WHEREAS, Executive desires to provide services to Employer and Employer desires to retain the services of Executive;
WHEREAS, Employer and Executive desire to formalize the terms and conditions of Executive’s employment with Employer; and
WHEREAS, this Employment Agreement has been duly approved and its execution has been duly authorized by Employer’s Board of Directors (the “Board”).
NOW, THEREFORE, in consideration of the mutual promises and covenants contained herein Employer and Executive hereby agree as follows:
SECTION 1. EMPLOYMENT
1.1General. Employer hereby agrees to employ Executive in the capacity of President and Chief Operating Officer (“COO”).

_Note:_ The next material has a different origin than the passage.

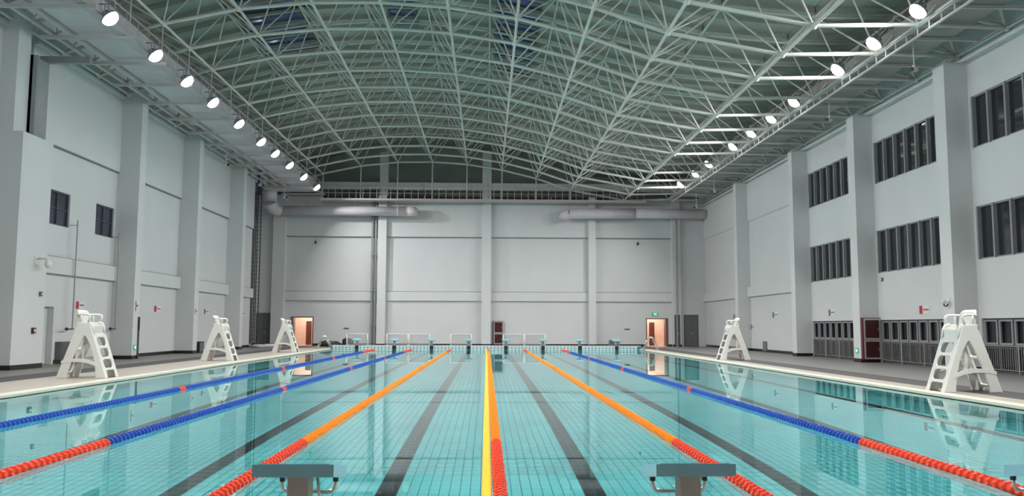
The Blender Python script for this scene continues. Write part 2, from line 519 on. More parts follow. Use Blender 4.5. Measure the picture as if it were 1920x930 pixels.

Executive hereby accepts such employment upon the terms and subject to the conditions herein contained.
1.2Authority and Duties. Executive shall have full responsibility as the President and COO of Employer and all authority normally accorded to such position. Executive agrees to perform such duties and responsibilities commensurate with the position of President and COO as may reasonably be determined by the Board.
1.2.1Reporting. During Executive’s employment with Employer, Executive will report directly to, and take direction from, the Chief Executive Officer (the “CEO”).
1.2.2Time to Be Devoted to Employment. During Executive’s Employment with Employer, Executive shall diligently devote his efforts, business time, attention and energies to the business of Employer and will not, while employed by Employer, undertake or engage in any other employment, occupation or business enterprise that would, as determined in the sole discretion of Employer, interfere with Executive’s responsibilities and the performance of Executive’s duties hereunder except for (i) reasonable time devoted to volunteer services for or on behalf of such religious, educational, non-profit and/or other charitable organization as Executive may wish to serve, (ii) reasonable time devoted to activities in the non-profit and business communities consistent with Executive’s duties; and (iii) reasonable time devoted to service as a member of the board of directors of the entities listed on Exhibit A (as described in Section 1.3) or as otherwise permitted pursuant to Section 1.3. This restriction shall not, however, preclude Executive (x) from owning less than one percent (1%) of the total outstanding shares of a publicly traded company, or (y) from employment or service in any capacity with Affiliates of Employer. As used in this Employment Agreement, “Affiliates” means an entity under common management or control with Employer.